The canvas itself should work OK because there is 
enough information there at a low rate of change 
to enable that.  OTOH, when one starts trying to 
configure large mission critical operations around 
this, it may not be possible to run this without 
a lot of human-in-the-loop interventions.  This 
is the classic cascading failure problem (for want 
of a nail).


>From: Ashvil [mailto:ashvil@i3connect.net]

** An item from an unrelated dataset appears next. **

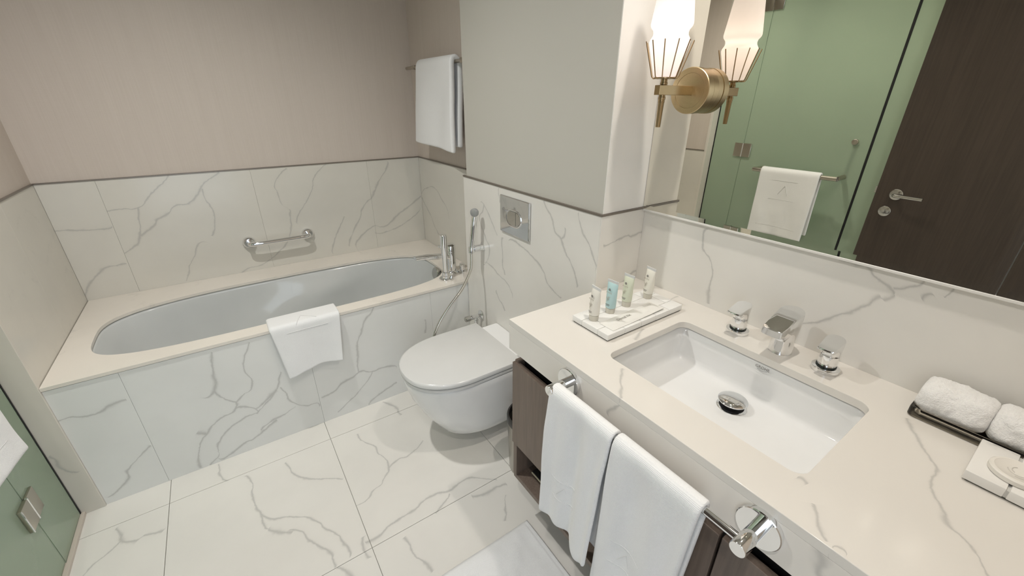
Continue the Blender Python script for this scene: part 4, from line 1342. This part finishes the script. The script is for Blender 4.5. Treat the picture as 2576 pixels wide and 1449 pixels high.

>Another way of looking at this is moving away file management concept
>and into more of a information management problem. We could have
>shared information in Information trees or graphs stored on some
>server in cyberspace (Sounds like the web, will need to resolve those
>pesky 404 errors ;-). We could drag and link the information to create
>the document/view we need. Information sources will have to be more
>well defined and information storage would have to learn to store and
>query semi structured data.

I'd hazard a guess that is where BizTalk framework and the OASIS registries 
are headed.  If you can get really clean schema, that is a good 
start, but my experience is that is tough to do particularly if 
there is any evolution happening in the data at EVERY LEVEL.  This 
was the CALS nightmare.  It looks like a good idea and one thinks 
the data and semantics are stable, but the devil is in the details. 
The military defines things in hideous detail, but there is just 
enough bargaining room and interpretation for any given service 
in the procurement to make these definitions drift on application.

Don't bet the airplane on a character-sensitive system.

This is why I am not holding out a lot of hope for the Semantic Web. 
Things change and local *smart* maintenance is the best solution.  Whatever 
the registry based systems come up with, they have to manage change 
and it is a lot more complicated than some want to believe.  It comes 
down to what you are willing to bet in a process on a data description 
being maintained at a distance from the process with a weakly coupled 
authoritative relationship.  I have more faith in natural allies; keiretsu 
that emerge from discoverable trading based on configured processes 
with validatible results.  After some number of iterations, they learn
enough 
to know what to bet and what never to bet; at that point, it's time 
for the Factory Acceptance Test to see if the performance numbers 
match the Logistics Support Analysis Record numbers.

It all comes down to reliability, maintainability, and testability 
creating a sustainable process and product.

Len Bullard
Intergraph Public Safety
clbullar@ingr.com
http://fly.hiwaay.net/~cbullard/lensongs.ram

Ekam sat.h, Vipraah bahudhaa vadanti.